(Work to do)
Begin with the first line of the listing and quote every line through the one containing "XL, XR, YF, YB = -6.3, 3.2, -5.2, 13.0"; give only those lines.

[3D scene scripts]
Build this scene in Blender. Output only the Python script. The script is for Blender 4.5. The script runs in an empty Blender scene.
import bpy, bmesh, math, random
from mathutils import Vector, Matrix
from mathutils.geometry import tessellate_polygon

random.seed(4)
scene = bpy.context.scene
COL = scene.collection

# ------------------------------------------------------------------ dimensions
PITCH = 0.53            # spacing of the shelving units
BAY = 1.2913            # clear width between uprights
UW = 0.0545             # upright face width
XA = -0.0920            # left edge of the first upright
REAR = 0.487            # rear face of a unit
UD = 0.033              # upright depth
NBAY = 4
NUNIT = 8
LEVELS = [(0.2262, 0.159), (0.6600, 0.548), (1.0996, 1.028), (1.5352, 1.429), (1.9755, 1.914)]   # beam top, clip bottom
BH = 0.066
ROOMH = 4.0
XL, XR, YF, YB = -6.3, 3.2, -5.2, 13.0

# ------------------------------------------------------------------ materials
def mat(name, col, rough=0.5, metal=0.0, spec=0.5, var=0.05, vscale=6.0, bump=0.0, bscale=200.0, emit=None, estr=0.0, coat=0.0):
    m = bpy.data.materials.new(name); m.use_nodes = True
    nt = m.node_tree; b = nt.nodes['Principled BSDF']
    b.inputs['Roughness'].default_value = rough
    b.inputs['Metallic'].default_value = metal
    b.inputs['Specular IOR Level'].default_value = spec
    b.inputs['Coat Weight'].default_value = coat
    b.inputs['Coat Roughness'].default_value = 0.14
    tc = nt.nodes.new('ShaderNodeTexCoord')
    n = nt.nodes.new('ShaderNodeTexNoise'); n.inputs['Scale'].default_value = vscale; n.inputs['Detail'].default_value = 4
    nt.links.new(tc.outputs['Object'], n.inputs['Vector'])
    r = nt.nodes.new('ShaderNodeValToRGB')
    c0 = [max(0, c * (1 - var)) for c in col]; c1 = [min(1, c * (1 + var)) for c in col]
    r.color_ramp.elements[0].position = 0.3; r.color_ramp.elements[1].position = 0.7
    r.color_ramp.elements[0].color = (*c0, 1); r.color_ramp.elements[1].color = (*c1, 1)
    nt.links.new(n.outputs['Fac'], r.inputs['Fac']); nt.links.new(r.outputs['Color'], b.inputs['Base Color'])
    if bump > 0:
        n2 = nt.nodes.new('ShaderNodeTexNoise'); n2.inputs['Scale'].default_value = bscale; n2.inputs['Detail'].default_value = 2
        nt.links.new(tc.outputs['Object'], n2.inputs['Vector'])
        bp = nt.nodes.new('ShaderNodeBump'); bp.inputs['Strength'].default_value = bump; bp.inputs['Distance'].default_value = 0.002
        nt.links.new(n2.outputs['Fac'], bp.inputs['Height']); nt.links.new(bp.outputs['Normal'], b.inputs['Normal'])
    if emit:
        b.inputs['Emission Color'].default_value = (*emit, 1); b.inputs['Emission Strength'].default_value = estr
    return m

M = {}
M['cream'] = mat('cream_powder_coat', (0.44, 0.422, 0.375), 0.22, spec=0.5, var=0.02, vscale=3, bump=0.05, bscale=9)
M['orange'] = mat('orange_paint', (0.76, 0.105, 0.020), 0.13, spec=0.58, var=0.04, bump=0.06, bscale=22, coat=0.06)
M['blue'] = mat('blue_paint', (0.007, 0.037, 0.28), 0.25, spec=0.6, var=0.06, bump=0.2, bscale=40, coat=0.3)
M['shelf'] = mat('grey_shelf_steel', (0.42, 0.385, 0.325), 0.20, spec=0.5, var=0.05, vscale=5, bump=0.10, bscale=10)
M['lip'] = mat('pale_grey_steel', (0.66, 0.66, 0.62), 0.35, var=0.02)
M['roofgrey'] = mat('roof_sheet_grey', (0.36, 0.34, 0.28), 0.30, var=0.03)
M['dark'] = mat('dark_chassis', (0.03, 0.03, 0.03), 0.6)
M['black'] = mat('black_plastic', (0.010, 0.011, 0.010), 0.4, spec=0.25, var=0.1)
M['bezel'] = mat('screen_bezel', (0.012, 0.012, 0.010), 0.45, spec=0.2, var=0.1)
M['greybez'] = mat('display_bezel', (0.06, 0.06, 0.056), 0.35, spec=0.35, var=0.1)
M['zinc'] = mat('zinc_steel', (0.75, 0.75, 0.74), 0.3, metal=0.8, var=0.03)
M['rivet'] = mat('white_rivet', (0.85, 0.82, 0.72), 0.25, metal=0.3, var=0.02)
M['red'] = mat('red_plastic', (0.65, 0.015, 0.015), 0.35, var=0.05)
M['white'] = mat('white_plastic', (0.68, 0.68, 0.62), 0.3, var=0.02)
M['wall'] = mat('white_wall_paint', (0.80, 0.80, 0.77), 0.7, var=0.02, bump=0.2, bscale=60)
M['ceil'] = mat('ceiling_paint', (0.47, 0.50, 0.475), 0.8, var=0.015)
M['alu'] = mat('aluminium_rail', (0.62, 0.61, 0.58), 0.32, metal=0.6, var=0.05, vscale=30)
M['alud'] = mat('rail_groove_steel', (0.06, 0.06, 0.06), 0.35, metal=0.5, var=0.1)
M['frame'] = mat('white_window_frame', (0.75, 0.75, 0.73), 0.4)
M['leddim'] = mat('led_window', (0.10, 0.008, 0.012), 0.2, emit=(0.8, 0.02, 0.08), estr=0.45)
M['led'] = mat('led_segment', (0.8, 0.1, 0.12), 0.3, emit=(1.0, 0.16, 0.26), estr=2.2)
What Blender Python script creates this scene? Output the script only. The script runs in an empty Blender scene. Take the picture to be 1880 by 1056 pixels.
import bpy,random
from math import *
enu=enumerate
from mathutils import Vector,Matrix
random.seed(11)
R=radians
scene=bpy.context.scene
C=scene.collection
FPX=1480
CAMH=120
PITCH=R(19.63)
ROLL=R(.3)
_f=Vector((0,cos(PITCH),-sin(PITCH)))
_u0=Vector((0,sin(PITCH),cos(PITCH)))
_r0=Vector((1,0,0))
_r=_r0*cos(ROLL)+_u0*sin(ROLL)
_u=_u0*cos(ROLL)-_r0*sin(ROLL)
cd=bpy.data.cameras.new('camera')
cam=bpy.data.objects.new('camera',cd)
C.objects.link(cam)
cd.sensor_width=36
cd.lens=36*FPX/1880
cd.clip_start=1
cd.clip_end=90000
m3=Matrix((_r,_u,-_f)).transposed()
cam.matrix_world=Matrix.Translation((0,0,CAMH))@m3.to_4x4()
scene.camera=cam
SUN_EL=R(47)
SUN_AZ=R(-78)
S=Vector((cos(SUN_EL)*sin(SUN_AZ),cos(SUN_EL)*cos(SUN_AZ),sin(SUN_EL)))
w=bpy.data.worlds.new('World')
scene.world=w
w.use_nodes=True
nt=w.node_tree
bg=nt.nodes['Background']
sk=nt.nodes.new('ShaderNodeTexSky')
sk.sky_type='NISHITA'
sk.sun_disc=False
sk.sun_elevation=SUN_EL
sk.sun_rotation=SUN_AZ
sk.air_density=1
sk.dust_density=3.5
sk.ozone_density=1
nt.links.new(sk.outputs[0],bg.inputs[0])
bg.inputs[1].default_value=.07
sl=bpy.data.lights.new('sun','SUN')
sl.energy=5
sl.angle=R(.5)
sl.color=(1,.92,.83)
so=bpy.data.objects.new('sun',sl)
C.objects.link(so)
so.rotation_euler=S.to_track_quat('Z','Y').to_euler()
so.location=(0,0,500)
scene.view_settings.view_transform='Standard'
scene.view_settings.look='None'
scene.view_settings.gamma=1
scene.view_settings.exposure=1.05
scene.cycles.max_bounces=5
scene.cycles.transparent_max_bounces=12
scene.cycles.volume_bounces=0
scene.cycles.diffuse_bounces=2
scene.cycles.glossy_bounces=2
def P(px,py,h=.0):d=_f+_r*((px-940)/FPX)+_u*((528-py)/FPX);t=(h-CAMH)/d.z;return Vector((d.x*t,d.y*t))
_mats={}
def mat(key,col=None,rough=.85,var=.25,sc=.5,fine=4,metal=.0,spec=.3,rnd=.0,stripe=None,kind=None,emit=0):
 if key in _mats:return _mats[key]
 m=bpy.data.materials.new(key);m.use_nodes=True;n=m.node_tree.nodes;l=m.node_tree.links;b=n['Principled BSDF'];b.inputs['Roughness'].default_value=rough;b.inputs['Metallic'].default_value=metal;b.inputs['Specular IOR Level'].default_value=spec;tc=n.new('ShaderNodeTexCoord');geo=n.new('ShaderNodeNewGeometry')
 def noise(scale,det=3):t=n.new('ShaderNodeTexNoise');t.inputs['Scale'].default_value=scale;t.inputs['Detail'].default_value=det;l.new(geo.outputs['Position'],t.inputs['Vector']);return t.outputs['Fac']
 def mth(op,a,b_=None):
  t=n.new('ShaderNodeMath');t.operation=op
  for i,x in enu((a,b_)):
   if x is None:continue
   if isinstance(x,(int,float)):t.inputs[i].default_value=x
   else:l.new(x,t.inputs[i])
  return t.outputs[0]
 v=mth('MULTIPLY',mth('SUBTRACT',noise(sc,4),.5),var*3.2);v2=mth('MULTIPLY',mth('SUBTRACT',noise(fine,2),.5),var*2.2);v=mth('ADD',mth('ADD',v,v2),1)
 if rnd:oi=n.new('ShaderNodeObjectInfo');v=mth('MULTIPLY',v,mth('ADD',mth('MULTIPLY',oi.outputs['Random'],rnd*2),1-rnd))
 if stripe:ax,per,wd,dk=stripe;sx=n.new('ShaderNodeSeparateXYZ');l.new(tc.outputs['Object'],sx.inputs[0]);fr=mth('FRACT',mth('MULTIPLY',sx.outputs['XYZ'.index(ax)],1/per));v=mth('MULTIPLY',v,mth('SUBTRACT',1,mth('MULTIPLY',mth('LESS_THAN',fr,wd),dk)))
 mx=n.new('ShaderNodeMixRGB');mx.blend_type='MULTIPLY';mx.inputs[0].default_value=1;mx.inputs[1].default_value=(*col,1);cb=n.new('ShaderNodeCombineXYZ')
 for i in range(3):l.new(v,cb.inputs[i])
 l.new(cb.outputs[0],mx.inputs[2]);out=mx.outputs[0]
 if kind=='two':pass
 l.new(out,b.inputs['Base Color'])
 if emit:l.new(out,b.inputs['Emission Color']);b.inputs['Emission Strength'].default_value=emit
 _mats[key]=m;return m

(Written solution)
Build this scene in Blender. Output only the Python script. The script is for Blender 4.5. The script runs in an empty Blender scene.
import bpy, bmesh, math, random
from mathutils import Vector, Matrix
from mathutils.geometry import tessellate_polygon

random.seed(4)
scene = bpy.context.scene
COL = scene.collection

# ------------------------------------------------------------------ dimensions
PITCH = 0.53            # spacing of the shelving units
BAY = 1.2913            # clear width between uprights
UW = 0.0545             # upright face width
XA = -0.0920            # left edge of the first upright
REAR = 0.487            # rear face of a unit
UD = 0.033              # upright depth
NBAY = 4
NUNIT = 8
LEVELS = [(0.2262, 0.159), (0.6600, 0.548), (1.0996, 1.028), (1.5352, 1.429), (1.9755, 1.914)]   # beam top, clip bottom
BH = 0.066
ROOMH = 4.0
XL, XR, YF, YB = -6.3, 3.2, -5.2, 13.0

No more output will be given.